I do think a solution such as Yammer or mailing list tools such as Jiscmail actually do solve the issue. What they do is give people a choice, if they want to receive notifications as e-mail they can, if they don’t, they can choose not to.
As we move to a culture, which is mobile first, what is also possible with tools such as Yammer is they are mobile friendly, so if you install the Yammer app you can choose to have notifications on your phone and not through e-mail. Other tools such as Basecamp, Google Docs, Jira have similar functionality.
Over in the US, many start ups are using different tools for conversations, communication and collaboration. What is interesting is hearing how e-mail isn’t becoming less important to these organisations, but actually becoming more useful and more focussed.
I find myself engaging less with email as we start to use a more diverse set of tools.
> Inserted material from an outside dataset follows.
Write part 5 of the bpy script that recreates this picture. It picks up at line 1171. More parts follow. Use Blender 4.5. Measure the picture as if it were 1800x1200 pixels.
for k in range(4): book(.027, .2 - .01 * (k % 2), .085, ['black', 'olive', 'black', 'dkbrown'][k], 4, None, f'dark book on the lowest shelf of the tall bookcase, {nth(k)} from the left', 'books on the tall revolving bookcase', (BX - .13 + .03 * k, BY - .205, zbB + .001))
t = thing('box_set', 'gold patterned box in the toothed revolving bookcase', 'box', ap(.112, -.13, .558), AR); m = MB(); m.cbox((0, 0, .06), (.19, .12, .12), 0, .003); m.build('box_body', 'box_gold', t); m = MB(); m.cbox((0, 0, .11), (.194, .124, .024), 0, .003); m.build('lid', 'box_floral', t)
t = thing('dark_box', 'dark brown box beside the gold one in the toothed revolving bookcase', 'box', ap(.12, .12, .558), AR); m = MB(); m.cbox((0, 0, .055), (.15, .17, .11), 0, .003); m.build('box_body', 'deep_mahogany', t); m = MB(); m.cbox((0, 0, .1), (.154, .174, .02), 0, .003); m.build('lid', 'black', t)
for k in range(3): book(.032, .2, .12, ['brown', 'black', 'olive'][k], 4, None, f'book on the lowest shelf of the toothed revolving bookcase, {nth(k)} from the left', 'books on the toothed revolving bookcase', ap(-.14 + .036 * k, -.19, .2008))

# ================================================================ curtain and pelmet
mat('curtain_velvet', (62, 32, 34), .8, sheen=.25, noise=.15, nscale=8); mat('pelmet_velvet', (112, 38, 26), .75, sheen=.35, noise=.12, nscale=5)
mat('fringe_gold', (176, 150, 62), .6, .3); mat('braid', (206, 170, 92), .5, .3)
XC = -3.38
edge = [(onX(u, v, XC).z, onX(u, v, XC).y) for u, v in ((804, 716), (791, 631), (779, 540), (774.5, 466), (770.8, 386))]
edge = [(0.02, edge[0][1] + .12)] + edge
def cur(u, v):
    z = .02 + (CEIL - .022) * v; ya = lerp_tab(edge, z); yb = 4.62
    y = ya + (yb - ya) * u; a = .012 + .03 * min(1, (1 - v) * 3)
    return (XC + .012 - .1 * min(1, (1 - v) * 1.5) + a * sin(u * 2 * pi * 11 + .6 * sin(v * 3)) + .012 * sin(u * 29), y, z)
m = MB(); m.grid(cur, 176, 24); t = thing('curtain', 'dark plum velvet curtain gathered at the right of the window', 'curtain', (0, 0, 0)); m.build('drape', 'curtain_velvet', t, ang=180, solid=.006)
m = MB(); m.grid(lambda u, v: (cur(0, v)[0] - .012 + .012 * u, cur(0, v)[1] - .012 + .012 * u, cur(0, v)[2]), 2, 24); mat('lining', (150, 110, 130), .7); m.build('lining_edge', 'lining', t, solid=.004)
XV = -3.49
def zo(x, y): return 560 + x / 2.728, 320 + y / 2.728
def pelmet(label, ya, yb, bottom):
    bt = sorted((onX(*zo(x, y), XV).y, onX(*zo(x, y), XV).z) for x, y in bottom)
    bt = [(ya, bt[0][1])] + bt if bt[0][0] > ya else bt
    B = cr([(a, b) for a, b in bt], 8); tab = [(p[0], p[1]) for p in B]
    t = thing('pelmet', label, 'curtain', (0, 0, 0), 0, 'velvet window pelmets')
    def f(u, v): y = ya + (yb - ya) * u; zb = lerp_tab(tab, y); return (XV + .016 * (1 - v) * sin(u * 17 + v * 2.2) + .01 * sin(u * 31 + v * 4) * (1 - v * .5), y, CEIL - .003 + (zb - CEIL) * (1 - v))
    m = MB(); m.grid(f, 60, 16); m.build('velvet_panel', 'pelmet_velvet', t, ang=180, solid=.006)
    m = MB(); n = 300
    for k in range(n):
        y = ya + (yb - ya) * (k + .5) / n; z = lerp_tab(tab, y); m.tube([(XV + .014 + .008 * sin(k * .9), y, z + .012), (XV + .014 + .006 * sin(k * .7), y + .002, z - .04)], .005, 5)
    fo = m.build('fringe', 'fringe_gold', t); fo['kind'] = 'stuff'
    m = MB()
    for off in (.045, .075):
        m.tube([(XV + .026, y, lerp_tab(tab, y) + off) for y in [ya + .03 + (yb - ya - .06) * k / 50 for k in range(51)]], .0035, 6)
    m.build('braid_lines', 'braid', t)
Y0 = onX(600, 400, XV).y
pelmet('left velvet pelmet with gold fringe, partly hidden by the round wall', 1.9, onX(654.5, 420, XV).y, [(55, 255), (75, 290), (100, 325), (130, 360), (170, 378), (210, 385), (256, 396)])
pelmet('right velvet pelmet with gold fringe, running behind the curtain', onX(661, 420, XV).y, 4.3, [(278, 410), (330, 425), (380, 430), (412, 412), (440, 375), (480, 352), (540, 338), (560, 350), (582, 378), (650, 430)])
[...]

I am using tools such as Slack, Jira, Basecamp, Confluence, Skype (and Skype for Business) and Yammer. A lot of internal conversations and other things people use to use e-mail for, have moved to these new tools. To a lesser extent, the same has happened for some external conversations. For many of these external conversations, Twitter and Google+ seem to have replaced some e-mail discussions and conversations.
But, I hear you calling, how much you like e-mail! As mentioned, one feature of all these tools is the functionality to add notification by e-mail. You can get notifications for every action if you really want, or a daily digest. My default is to have no notifications and ensure that checking of the tools is part of my daily schedule rather than waiting for an e-mail notification. With many other tools you can opt in and opt out.
New tools aren’t necessarily killing off e-mail, but what they can do, is kill off a culture that has a dependency on e-mail. A culture that is less dependent on e-mail is one which is often more organised and one where more gets done and is more effective. So where do you stand on e-mail, a necessary evil, or are you embracing the new tools which are out there?
I am in complete agreement but in a position that though I’d like to move to something better my colleagues do not wish to follow. I need a killer task that will model new, more affective, ways of collaborating. Any advice on that?